The Long Beach City Council in California unanimously voted on January 8 to change the city’s election schedule to coincide with the state’s. Rather than holding general elections in April and runoff elections in June, the city and the Long Beach Unified School District will hold general elections in March and runoff elections in November starting in 2020.
The need to change election dates came from Senate Bill 415, a 2015 law that required local elections to align with the state’s election schedule by 2020 if local election turnout was 25 percent less than the average turnout in previous statewide general elections. Long Beach’s voter turnout for the April 2018 general election was 13 percent, while the voter turnout for California’s statewide general election in November 2018 was 65 percent.
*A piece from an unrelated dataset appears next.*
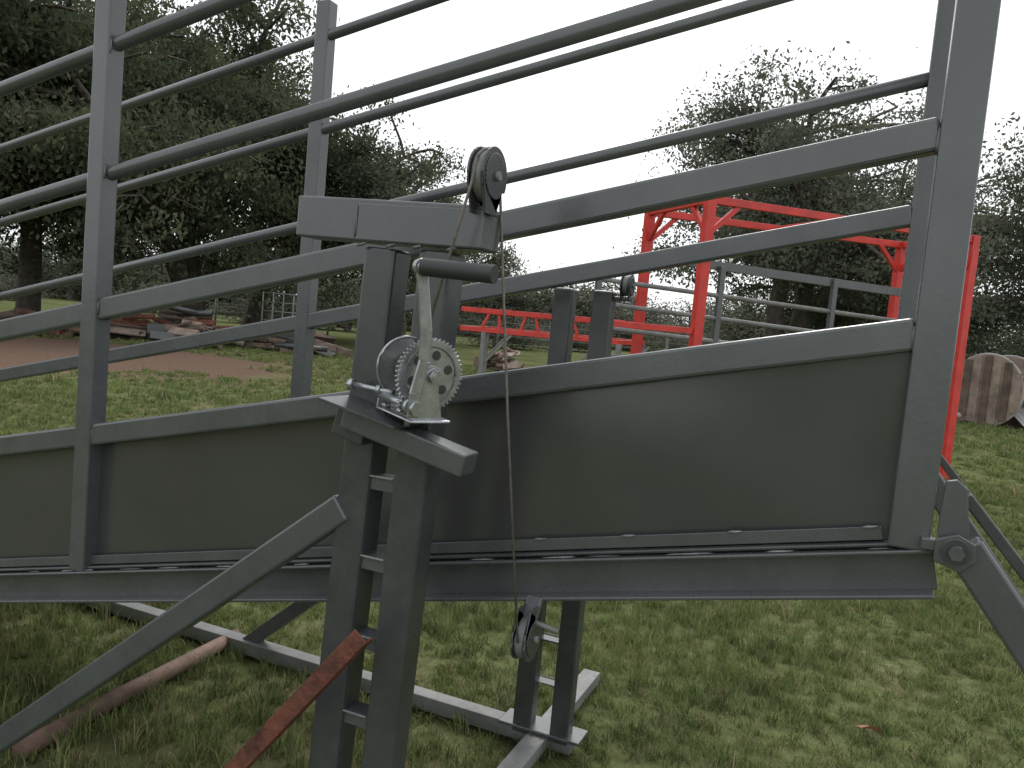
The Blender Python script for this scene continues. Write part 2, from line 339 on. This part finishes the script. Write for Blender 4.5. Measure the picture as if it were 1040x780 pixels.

Long Beach had an estimated population of 469,450 in 2017, according to the United States Census Bureau.
The cities of Lawndale and Walnut, which both have populations of just over 30,000, also switched from holding elections in April to holding them in November. Other cities such as Norwalk and South Gate, which have populations of 106,084 and 95,430, respectively, switched from holding their elections in the spring of odd-numbered years to holding them in the spring of even-numbered years. Pasadena, which has a population of 142,647, also switched from holding its primary and general elections in odd-numbered years to even-numbered years.
Senate Bill 415 also affected school district election schedules. Over 80 percent of the state’s largest school districts that were scheduled to hold elections in 2017 switched to 2018.
Fifteen seats—four citywide offices, five city council seats, three school board seats, and three community college board seats—were on the ballot in Long Beach in 2018, and eight of those seats had unopposed races. The change in the city’s election schedule extended the terms of current officeholders by five months.